-- Begin Source data --
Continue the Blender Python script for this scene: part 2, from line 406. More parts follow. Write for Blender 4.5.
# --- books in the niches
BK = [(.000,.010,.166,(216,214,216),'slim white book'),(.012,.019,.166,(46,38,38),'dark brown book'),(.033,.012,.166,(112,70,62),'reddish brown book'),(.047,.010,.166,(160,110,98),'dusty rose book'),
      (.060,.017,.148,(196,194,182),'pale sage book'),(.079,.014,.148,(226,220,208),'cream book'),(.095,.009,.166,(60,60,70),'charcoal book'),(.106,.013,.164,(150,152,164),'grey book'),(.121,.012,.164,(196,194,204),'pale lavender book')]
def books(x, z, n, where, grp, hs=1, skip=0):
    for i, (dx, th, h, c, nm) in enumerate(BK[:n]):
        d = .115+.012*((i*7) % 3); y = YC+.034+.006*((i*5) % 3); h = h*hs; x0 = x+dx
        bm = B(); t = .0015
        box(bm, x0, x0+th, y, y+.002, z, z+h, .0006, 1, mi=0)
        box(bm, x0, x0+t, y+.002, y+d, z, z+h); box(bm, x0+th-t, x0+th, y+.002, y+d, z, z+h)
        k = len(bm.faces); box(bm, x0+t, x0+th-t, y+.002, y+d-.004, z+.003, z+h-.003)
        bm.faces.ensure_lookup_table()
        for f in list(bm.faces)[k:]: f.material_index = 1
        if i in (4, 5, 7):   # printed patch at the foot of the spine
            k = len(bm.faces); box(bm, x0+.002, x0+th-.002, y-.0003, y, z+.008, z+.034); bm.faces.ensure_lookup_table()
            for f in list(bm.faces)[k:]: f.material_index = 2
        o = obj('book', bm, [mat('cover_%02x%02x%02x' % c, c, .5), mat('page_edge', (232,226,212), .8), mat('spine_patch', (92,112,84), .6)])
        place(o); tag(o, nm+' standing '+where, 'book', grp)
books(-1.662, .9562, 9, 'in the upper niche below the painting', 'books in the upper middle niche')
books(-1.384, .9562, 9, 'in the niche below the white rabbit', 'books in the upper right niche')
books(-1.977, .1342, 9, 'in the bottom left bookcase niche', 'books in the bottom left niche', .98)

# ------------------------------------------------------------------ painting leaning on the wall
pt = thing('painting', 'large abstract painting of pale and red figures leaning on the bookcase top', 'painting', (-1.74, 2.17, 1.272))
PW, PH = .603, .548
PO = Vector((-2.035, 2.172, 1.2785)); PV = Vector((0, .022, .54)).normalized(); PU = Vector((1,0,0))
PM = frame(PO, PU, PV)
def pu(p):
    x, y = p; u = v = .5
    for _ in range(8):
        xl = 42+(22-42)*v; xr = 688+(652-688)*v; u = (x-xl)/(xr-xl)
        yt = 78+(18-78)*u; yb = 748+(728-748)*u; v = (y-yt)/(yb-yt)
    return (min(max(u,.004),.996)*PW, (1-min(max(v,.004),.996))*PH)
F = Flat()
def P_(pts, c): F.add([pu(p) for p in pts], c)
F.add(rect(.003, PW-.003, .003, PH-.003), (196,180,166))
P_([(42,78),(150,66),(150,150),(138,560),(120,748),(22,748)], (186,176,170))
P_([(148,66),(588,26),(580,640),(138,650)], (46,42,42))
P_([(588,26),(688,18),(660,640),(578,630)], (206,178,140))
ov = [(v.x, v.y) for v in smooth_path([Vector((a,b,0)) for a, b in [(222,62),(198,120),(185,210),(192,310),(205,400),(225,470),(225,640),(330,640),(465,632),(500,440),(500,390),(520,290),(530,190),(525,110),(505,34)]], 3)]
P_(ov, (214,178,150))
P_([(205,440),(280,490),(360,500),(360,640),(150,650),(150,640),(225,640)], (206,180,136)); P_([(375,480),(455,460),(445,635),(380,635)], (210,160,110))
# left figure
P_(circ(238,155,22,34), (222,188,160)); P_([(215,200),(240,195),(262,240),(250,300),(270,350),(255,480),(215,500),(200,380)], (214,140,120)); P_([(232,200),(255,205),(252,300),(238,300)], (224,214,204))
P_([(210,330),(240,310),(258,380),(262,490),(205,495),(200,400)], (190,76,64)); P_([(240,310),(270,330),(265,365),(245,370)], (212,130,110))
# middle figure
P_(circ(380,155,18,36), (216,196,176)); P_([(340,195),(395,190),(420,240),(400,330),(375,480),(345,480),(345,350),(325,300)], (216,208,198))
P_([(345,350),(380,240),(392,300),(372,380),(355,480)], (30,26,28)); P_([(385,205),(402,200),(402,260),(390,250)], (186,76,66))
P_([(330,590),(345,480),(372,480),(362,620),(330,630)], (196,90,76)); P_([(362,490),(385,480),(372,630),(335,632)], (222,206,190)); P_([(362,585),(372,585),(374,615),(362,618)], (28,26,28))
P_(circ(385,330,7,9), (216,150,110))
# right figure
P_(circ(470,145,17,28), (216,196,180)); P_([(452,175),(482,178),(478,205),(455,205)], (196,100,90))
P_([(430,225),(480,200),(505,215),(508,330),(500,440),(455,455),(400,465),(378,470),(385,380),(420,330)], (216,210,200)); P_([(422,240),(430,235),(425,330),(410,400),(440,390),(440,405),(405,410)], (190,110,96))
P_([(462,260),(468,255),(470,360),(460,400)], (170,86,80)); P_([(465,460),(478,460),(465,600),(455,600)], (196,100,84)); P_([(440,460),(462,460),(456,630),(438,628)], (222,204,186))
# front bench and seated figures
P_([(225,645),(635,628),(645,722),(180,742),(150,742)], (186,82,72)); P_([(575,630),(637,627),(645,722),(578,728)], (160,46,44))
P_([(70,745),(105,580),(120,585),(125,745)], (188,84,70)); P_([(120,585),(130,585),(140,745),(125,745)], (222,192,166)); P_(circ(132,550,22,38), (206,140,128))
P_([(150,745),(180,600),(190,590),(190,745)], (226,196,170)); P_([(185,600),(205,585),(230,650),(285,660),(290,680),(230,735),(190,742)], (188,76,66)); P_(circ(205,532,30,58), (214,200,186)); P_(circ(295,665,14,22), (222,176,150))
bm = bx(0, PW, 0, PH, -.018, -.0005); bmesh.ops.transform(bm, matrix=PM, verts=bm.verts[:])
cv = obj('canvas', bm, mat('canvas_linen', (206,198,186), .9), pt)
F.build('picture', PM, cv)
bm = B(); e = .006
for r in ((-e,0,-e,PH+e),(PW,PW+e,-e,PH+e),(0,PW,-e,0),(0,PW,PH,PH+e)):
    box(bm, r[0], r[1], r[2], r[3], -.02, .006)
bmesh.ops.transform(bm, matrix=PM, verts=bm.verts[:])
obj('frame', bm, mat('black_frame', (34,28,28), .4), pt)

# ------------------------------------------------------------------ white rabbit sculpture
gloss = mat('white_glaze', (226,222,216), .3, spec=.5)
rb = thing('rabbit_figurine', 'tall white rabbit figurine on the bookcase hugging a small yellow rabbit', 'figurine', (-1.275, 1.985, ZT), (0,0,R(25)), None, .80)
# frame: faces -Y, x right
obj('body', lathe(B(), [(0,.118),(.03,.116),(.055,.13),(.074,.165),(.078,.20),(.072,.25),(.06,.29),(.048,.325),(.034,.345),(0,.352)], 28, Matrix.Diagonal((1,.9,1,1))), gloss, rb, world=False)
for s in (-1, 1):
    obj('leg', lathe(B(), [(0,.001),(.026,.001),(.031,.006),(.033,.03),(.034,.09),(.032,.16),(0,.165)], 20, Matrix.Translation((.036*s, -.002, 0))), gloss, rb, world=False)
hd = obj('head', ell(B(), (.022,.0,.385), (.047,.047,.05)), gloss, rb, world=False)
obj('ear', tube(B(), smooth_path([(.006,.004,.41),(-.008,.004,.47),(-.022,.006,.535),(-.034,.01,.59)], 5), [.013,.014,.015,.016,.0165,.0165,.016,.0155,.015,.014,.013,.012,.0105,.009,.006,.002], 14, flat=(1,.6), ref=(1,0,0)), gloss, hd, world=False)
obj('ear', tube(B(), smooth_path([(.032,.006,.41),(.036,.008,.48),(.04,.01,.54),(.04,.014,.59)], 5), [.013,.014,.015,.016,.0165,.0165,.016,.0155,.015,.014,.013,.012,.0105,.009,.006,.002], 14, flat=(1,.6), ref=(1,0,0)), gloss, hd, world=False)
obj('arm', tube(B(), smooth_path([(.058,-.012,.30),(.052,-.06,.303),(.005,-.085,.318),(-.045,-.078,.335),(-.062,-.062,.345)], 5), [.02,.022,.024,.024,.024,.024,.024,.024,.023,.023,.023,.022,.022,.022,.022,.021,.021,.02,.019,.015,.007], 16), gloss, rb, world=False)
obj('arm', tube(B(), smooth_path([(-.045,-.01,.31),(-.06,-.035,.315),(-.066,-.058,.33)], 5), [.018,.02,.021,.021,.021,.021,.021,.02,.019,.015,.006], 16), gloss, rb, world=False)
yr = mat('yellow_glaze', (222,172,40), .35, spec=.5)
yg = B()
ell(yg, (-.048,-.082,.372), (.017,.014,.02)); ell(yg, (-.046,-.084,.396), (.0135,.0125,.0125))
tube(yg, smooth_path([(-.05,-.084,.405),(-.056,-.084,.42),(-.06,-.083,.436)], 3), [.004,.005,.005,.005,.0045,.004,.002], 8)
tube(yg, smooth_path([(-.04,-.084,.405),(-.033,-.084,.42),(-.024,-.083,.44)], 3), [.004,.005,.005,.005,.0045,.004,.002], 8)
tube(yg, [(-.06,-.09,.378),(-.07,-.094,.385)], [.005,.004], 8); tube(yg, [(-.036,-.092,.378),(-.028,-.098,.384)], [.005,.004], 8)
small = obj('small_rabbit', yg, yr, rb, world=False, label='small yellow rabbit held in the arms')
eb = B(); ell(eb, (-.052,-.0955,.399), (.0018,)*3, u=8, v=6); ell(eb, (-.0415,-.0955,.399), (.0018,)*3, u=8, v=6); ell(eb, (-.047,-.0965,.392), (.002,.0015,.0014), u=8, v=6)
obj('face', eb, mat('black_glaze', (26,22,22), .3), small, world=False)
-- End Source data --
▶ **Task statement**:
Each line from the start of the listing above through the line containing "books(-1.977, .1342, 9, 'in" should be copied exactly, please, with no other lines added.

▶ **Answer to this exercise**:
Continue the Blender Python script for this scene: part 2, from line 406. More parts follow. Write for Blender 4.5.
# --- books in the niches
BK = [(.000,.010,.166,(216,214,216),'slim white book'),(.012,.019,.166,(46,38,38),'dark brown book'),(.033,.012,.166,(112,70,62),'reddish brown book'),(.047,.010,.166,(160,110,98),'dusty rose book'),
      (.060,.017,.148,(196,194,182),'pale sage book'),(.079,.014,.148,(226,220,208),'cream book'),(.095,.009,.166,(60,60,70),'charcoal book'),(.106,.013,.164,(150,152,164),'grey book'),(.121,.012,.164,(196,194,204),'pale lavender book')]
def books(x, z, n, where, grp, hs=1, skip=0):
    for i, (dx, th, h, c, nm) in enumerate(BK[:n]):
        d = .115+.012*((i*7) % 3); y = YC+.034+.006*((i*5) % 3); h = h*hs; x0 = x+dx
        bm = B(); t = .0015
        box(bm, x0, x0+th, y, y+.002, z, z+h, .0006, 1, mi=0)
        box(bm, x0, x0+t, y+.002, y+d, z, z+h); box(bm, x0+th-t, x0+th, y+.002, y+d, z, z+h)
        k = len(bm.faces); box(bm, x0+t, x0+th-t, y+.002, y+d-.004, z+.003, z+h-.003)
        bm.faces.ensure_lookup_table()
        for f in list(bm.faces)[k:]: f.material_index = 1
        if i in (4, 5, 7):   # printed patch at the foot of the spine
            k = len(bm.faces); box(bm, x0+.002, x0+th-.002, y-.0003, y, z+.008, z+.034); bm.faces.ensure_lookup_table()
            for f in list(bm.faces)[k:]: f.material_index = 2
        o = obj('book', bm, [mat('cover_%02x%02x%02x' % c, c, .5), mat('page_edge', (232,226,212), .8), mat('spine_patch', (92,112,84), .6)])
        place(o); tag(o, nm+' standing '+where, 'book', grp)
books(-1.662, .9562, 9, 'in the upper niche below the painting', 'books in the upper middle niche')
books(-1.384, .9562, 9, 'in the niche below the white rabbit', 'books in the upper right niche')
books(-1.977, .1342, 9, 'in the bottom left bookcase niche', 'books in the bottom left niche', .98)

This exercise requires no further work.